Ne yazık ki sanırım ben artık Barış Bıçakçı'nın naif olmakla övünen edebiyatını eskisi kadar sevmiyorum. Bu edebiyattaki sürekli övülerek, başkalarından, "diğerlerinden" ötede olduğu ima edilerek anlatılan insan tipi bir şekilde dokunmaya başladı bana. Bıçakçı'nın karakterleri her zaman Kadıköy'de ve Çankaya'da modernlik hasretiyle yanan evlerde yaşamak zorundalar. Daima tiyatrolara gitmek, kitap okumak ve en önemlisi bundan dolayı büyük hissetmek zorundalar. Bıçakçı'nın tanımadığı bir kesimi anlatmasını beklemiyorum, ama biraz olsun anlattığı dünyayla ve yücelttiği değerlerle hesaplaşmasını istiyorum artık.
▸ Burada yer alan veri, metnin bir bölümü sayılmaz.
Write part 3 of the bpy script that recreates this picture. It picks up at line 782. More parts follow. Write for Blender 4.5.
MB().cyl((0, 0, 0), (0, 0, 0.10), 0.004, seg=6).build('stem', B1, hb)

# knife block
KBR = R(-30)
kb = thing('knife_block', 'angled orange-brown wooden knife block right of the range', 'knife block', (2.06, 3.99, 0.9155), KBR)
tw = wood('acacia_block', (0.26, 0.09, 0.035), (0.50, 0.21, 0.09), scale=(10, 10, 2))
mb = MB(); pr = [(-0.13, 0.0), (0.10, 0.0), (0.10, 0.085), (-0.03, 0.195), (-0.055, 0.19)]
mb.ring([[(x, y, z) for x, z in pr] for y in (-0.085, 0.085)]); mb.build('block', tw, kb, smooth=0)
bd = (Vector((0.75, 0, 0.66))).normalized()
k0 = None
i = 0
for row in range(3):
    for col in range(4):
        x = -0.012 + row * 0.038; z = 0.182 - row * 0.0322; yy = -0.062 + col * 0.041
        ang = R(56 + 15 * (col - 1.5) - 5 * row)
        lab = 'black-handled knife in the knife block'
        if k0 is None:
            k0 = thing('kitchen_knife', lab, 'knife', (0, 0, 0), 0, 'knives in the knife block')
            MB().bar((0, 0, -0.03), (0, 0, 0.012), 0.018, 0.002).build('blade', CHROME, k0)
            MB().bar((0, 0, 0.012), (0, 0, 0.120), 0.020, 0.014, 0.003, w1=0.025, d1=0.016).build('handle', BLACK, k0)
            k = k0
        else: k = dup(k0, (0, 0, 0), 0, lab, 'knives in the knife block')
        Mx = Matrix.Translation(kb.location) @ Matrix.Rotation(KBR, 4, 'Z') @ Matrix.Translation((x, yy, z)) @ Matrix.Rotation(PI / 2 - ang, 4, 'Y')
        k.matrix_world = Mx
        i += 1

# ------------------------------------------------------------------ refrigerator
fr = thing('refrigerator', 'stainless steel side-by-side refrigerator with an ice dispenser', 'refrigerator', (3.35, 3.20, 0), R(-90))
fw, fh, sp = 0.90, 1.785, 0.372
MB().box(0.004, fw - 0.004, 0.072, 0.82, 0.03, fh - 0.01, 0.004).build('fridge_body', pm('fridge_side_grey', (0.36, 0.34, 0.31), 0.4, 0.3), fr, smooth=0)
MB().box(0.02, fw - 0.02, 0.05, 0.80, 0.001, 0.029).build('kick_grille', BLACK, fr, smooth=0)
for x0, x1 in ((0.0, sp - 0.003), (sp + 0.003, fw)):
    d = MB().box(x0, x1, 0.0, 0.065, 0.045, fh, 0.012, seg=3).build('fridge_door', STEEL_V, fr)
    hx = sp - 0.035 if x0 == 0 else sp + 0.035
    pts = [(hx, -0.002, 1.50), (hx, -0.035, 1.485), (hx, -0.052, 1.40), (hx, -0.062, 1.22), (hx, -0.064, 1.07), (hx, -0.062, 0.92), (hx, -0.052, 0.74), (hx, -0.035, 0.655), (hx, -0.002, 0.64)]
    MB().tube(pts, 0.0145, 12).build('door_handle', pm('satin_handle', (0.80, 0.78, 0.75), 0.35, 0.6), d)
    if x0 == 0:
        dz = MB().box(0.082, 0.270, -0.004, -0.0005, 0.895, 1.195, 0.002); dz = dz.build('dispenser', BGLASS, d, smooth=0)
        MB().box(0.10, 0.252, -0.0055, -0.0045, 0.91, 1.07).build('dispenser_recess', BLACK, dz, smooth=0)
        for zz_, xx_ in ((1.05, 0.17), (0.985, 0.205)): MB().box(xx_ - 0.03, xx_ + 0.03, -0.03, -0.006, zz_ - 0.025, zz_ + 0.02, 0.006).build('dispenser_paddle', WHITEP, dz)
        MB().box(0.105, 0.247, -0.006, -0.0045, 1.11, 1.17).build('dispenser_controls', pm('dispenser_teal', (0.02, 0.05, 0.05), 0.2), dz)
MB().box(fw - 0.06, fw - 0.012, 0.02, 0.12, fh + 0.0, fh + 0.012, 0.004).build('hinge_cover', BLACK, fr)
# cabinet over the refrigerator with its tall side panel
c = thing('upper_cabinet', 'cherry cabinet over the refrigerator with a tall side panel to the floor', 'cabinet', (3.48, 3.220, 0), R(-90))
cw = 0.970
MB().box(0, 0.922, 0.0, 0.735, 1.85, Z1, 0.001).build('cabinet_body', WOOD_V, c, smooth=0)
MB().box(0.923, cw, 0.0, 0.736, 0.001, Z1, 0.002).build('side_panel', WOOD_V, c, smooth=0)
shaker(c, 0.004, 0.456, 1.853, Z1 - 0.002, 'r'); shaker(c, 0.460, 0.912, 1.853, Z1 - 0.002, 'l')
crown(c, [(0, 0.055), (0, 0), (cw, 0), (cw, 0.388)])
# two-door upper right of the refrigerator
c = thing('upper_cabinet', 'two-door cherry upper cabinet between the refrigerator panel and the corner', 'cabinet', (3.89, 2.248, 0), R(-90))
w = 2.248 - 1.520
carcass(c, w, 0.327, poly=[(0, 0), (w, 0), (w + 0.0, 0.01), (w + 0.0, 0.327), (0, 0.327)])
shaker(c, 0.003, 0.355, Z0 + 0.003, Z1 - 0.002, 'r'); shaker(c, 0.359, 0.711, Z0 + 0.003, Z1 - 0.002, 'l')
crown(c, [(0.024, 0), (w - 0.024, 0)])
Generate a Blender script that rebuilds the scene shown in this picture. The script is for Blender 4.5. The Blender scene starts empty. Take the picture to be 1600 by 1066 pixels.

Her dürüst yazar gibi anlattığı dünyaya taparak değil bozukluklarıyla anlatmasını bekliyorum.
Karakter bir yerde şöyle bir dize okuyor: "Çağımın tanığıyım / Tavuk döner icat edildiğinde oradaydım." sonra da bundan şiir olmayacağını söyleyip burun kıvırıyor. Oysa eski halimin aksine şimdilerde ben bu tavuk döner şiirine gülümsüyor, Bıçakçı'nın kibirli kahramanını ise bir kenara itekleyivermek istiyorum.
İyi bir Barış Bıçakçı kitabı, ama bana göre Barış Bıçakçı edebiyatı artık eskisi kadar iyi değil.